Anthony Cody sums it up pretty well. The column is really about how the national teachers' unions, as usual, are on the wrong side of this:
The Obama administration's education policies have been, by and large, a disaster. And Republicans are poised to rev up their attack machine on these grounds and teacher unions will be smeared right along with the administration so long as they are on board.
The problem is many of us AGREE WITH conservatives on much of their critique. Or we ought to. We are not opposed to loose curricular guidelines, but we should NOT be in favor of the sort of highly prescriptive standards and high stakes assessments that are coming with Common Core. And we also need to be concerned about the shift of resources away from classroom professionals and into technology, and the huge expansion of data systems, both of which are part and parcel of the Common Core project. And they are also correct about the undemocratic process that has been pursued to develop the Common Core, and the way the Department of Education has used Race to the Top bribes and NCLB waivers to coerce states into adopting the Core. We also disagree with some of their critique. But we cannot put forward a clear, compelling vision so long as we [teachers] are on the sidelines in this debate - much less if we are on the wrong side altogether.
The NEA and AFT have positioned themselves as the "expert implementers" of the Common Core. That essentially means the unions are standing by Duncan's side and saying "we are the professionals. You just tell us what to do, and we can do it better than anyone." That renders us politically powerless. We have given up our opportunity to advance an independent vision for accountability and school reform.
Some have suggested that the standards are not the problem. We can work on implementing the standards, but focus our objections on the high stakes tests that may come later. There are a couple of problems with this. First of all, politically, the battle over the Common Core is happening now, and it is being defined primarily by people like Glenn Beck. The unions are being defined as allies, aiders and abettors of the Common Core, and unless union leaders and members speak out about our concerns, that will be accurate.
Secondly, the tests are already arriving, as we have seen in New York. And they are terrible. We were promised a "next generation" of assessments that would be so much smarter. Tests that adjust their difficulty as students respond. These are the very sorts of tests that the teachers and students in Seattle are boycotting. The hours spent on testing is doubling, tripling. We are testing third graders on computers. I spoke with kindergarten teachers last week in California who must spend an hour and a half testing each child in their class three times a year. That turns into three weeks of testing, repeated fall, winter and spring. Nine weeks of teaching lost! As parents become aware of these tests they are up in arms. The opt-out movement is gaining strength rapidly in New York, as the new tests arrive.

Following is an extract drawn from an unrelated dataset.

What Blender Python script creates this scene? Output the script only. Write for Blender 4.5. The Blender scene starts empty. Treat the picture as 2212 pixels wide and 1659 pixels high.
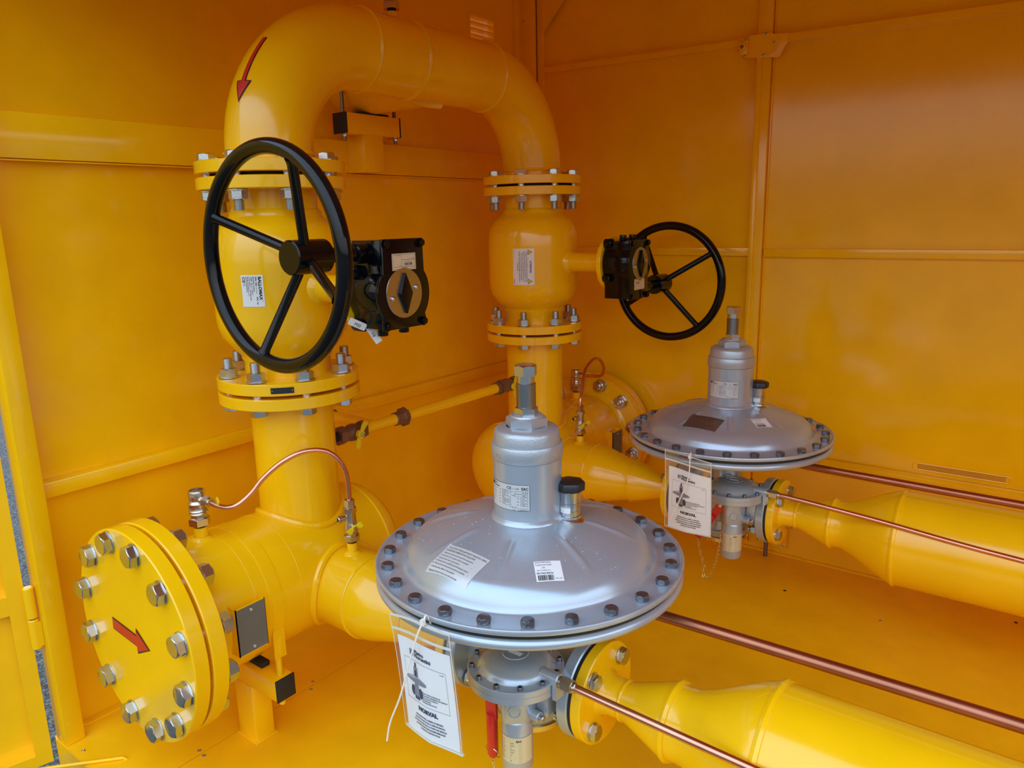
import bpy, bmesh, math, random
from mathutils import Vector, Matrix
random.seed(7)
S = bpy.context.scene
COL = S.collection
PI = math.pi
def rad(d): return d * PI / 180

# ------------------------------------------------------------------ camera
cam = bpy.data.cameras.new('camera'); cam_o = bpy.data.objects.new('camera', cam); COL.objects.link(cam_o)
_r, _u, _f = Vector((.79679, .60387, -.0214)), Vector((-.11356, .18444, .97626)), Vector((-.59349, .77545, -.21553))
cam_o.matrix_world = Matrix(((_r.x, _u.x, -_f.x, 1.29799), (_r.y, _u.y, -_f.y, -.93116), (_r.z, _u.z, -_f.z, 1.04713), (0, 0, 0, 1)))
cam.sensor_width = 36; cam.sensor_fit = 'HORIZONTAL'; cam.lens = 1609.37 / 2212 * 36
cam.clip_start = .02; cam.clip_end = 200
S.camera = cam_o

# ------------------------------------------------------------------ sky and exposure
S.view_settings.view_transform = 'Standard'; S.view_settings.look = 'None'
S.view_settings.gamma = 1; S.view_settings.use_curve_mapping = False
S.view_settings.exposure = 0.05
S.cycles.diffuse_bounces = 14; S.cycles.glossy_bounces = 6; S.cycles.max_bounces = 16; S.cycles.transparent_max_bounces = 16
S.cycles.sample_clamp_indirect = 12; S.cycles.use_denoising = True
w = bpy.data.worlds.new('overcast_sky'); S.world = w; w.use_nodes = True
nt = w.node_tree; nt.nodes.clear()
tc = nt.nodes.new('ShaderNodeTexCoord'); sp = nt.nodes.new('ShaderNodeSeparateXYZ'); rp = nt.nodes.new('ShaderNodeValToRGB')
bg = nt.nodes.new('ShaderNodeBackground'); wo = nt.nodes.new('ShaderNodeOutputWorld'); nz = nt.nodes.new('ShaderNodeTexNoise')
nz.inputs['Scale'].default_value = 2.2; nz.inputs['Detail'].default_value = 4
mxw = nt.nodes.new('ShaderNodeMix'); mxw.data_type = 'RGBA'; mxw.blend_type = 'MULTIPLY'; mxw.inputs[0].default_value = .35
nt.links.new(tc.outputs['Generated'], sp.inputs[0]); nt.links.new(sp.outputs[2], rp.inputs[0])
nt.links.new(tc.outputs['Generated'], nz.inputs['Vector'])
e = rp.color_ramp.elements
e[0].position = 0.0; e[0].color = (.05, .05, .05, 1)
e[1].position = .075; e[1].color = (.42, .41, .37, 1)
k = rp.color_ramp.elements.new(.045); k.color = (.06, .065, .07, 1)
k = rp.color_ramp.elements.new(.45); k.color = (.62, .78, .96, 1)
k = rp.color_ramp.elements.new(1.0); k.color = (.50, .72, 1.0, 1)
nt.links.new(rp.outputs[0], mxw.inputs[6]); nt.links.new(nz.outputs['Color'], mxw.inputs[7])
nt.links.new(mxw.outputs[2], bg.inputs[0]); bg.inputs[1].default_value = 3.6
nt.links.new(bg.outputs[0], wo.inputs[0])

# ------------------------------------------------------------------ materials
MATS = {}
def mat(name, col, rough=.4, metal=0., spec=.5, coat=0., var=.05, bump=0., bscale=300., rvar=.06, alpha=None):
    if name in MATS: return MATS[name]
    m = bpy.data.materials.new(name); m.use_nodes = True; n = m.node_tree; L = n.links
    b = n.nodes['Principled BSDF']
    c = n.nodes.new('ShaderNodeTexCoord'); t = n.nodes.new('ShaderNodeTexNoise')
    t.inputs['Scale'].default_value = 9; t.inputs['Detail'].default_value = 5
    L.new(c.outputs['Object'], t.inputs['Vector'])
    r = n.nodes.new('ShaderNodeValToRGB')
    r.color_ramp.elements[0].position = .3; r.color_ramp.elements[1].position = .7
    r.color_ramp.elements[0].color = tuple(max(0, x * (1 - var)) for x in col) + (1,)
    r.color_ramp.elements[1].color = tuple(min(1, x * (1 + var)) for x in col) + (1,)
    L.new(t.outputs['Fac'], r.inputs[0]); L.new(r.outputs[0], b.inputs['Base Color'])
    mp = n.nodes.new('ShaderNodeMapRange')
    mp.inputs['To Min'].default_value = max(.02, rough - rvar); mp.inputs['To Max'].default_value = rough + rvar
    L.new(t.outputs['Fac'], mp.inputs['Value']); L.new(mp.outputs[0], b.inputs['Roughness'])
    b.inputs['Metallic'].default_value = metal
    b.inputs['Specular IOR Level'].default_value = spec
    b.inputs['Coat Weight'].default_value = coat; b.inputs['Coat Roughness'].default_value = .08
    if bump:
        t2 = n.nodes.new('ShaderNodeTexNoise'); t2.inputs['Scale'].default_value = bscale; t2.inputs['Detail'].default_value = 2
        L.new(c.outputs['Object'], t2.inputs['Vector'])
        bp = n.nodes.new('ShaderNodeBump'); bp.inputs['Strength'].default_value = bump; bp.inputs['Distance'].default_value = .001
        L.new(t2.outputs['Fac'], bp.inputs['Height']); L.new(bp.outputs[0], b.inputs['Normal'])
    MATS[name] = m; return m
YEL = (.965, .53, .0022)
yellow = mat('yellow_gloss_paint', YEL, .20, coat=.35, bump=.10, bscale=160, var=.04)
wallp = mat('yellow_wall_paint', YEL, .13, spec=.5, bump=.02, bscale=220, var=.05, rvar=.02)
floorp = mat('yellow_floor_paint', (.955, .52, .0022), .36, spec=.4, bump=.12, bscale=160, var=.07)
grey = mat('silver_grey_paint', (.44, .495, .56), .26, metal=.5, bump=.05, bscale=400, var=.04)
cast = mat('cast_grey_paint', (.44, .48, .52), .32, metal=.5, bump=.35, bscale=420, var=.06)
zinc = mat('zinc_plated_steel', (.56, .58, .60), .26, metal=1., var=.08, bump=.1)
dzinc = mat('dark_steel', (.20, .21, .24), .34, metal=.9, var=.1)
ystl = mat('yellow_zinc_steel', (.72, .58, .26), .28, metal=1., var=.06)
black = mat('black_gloss_enamel', (.003, .003, .004), .12, spec=.30, coat=.0, bump=.05, bscale=160)
blackp = mat('black_plastic', (.012, .012, .013), .42)
dark = mat('dark_gap', (.01, .008, .006), .8)
copper = mat('copper_tube', (.70, .33, .22), .26, metal=1., var=.12, bump=.1, bscale=120)
copperd = mat('dull_copper_tube', (.42, .155, .085), .34, metal=1., var=.14, bump=.1, bscale=120)
brass = mat('nickel_brass', (.58, .51, .43), .25, metal=1., var=.1)
brown = mat('brown_malleable_iron', (.20, .10, .05), .45, metal=.4, var=.2, bump=.2)
red = mat('red_lever', (.62, .012, .015), .3, coat=.3)
decalred = mat('red_vinyl', (.60, .02, .012), .4)
decaldk = mat('dark_vinyl_border', (.03, .012, .01), .4)
white = mat('white_label', (.80, .80, .80), .35)
paper = mat('white_paper', (.92, .93, .96), .55)
beige = mat('beige_label', (.70, .58, .38), .4)
silverl = mat('silver_label', (.62, .62, .62), .38, metal=.2)
stain = mat('stainless_plate', (.42, .43, .42), .32, metal=1., var=.1)
tagplate = mat('grey_tag_plate', (.15, .155, .15), .5, metal=.25, var=.12)
ink = mat('black_ink', (.01, .01, .015), .5)
bink = mat('blue_black_ink', (.012, .018, .10), .5)
gink = mat('grey_print', (.22, .24, .30), .5)
nylon = mat('white_nylon', (.82, .78, .70), .4)
yplast = mat('yellow_plastic', (.80, .60, .008), .35)
rubber = mat('black_rubber', (.012, .012, .012), .6)
asph = mat('asphalt', (.055, .055, .06), .8, var=.1)
def speckle(m):
    n = m.node_tree; b = n.nodes['Principled BSDF']
    c = n.nodes.new('ShaderNodeTexCoord'); v = n.nodes.new('ShaderNodeTexVoronoi'); v.inputs['Scale'].default_value = 160
    r = n.nodes.new('ShaderNodeValToRGB'); r.color_ramp.elements[0].color = (.016, .015, .014, 1); r.color_ramp.elements[1].color = (.12, .115, .105, 1)
    r.color_ramp.elements[0].position = .35; r.color_ramp.elements[1].position = .8
    n.links.new(c.outputs['Object'], v.inputs['Vector']); n.links.new(v.outputs['Color'], r.inputs[0]); n.links.new(r.outputs[0], b.inputs['Base Color'])
speckle(asph)
def clearmat():
    m = bpy.data.materials.new('clear_plastic_film'); m.use_nodes = True; n = m.node_tree; n.nodes.clear()
    o = n.nodes.new('ShaderNodeOutputMaterial'); t = n.nodes.new('ShaderNodeBsdfTransparent'); g = n.nodes.new('ShaderNodeBsdfGlossy')
    d = n.nodes.new('ShaderNodeBsdfDiffuse'); d.inputs[0].default_value = (.7, .7, .68, 1)
    g.inputs['Roughness'].default_value = .12; t.inputs[0].default_value = (.975, .975, .96, 1)
    m1 = n.nodes.new('ShaderNodeMixShader'); m2 = n.nodes.new('ShaderNodeMixShader'); m2.inputs[0].default_value = .05
    m1.inputs[0].default_value = .07; n.links.new(t.outputs[0], m1.inputs[1]); n.links.new(g.outputs[0], m1.inputs[2])
    n.links.new(m1.outputs[0], m2.inputs[1]); n.links.new(d.outputs[0], m2.inputs[2]); n.links.new(m2.outputs[0], o.inputs[0])
    return m
clear = clearmat()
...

We also need to be very concerned about the expansion of data systems containing vast amounts of information about students AND teachers. This will be used not only to closely monitor students, but also to track teacher "effectiveness," for all sorts of high stakes decisions, including teacher evaluation and pay. There is a growing backlash as this sort of project is uncovered, as seen last week in Louisiana.
I have written before about how I see a battle being fought now for the soul of American public education. On one side are humanists, and on the other technocrats. I think there are some humanists who sincerely support the common core as an ideal, and I can understand their thinking, but it is naive support. The common core is a creature of the neoliberal technocratic mindset, and it will be used as one tool among many now being deployed to further dehumanize the education provided in our public schools, whatever propaganda is spewn to deny such an intent.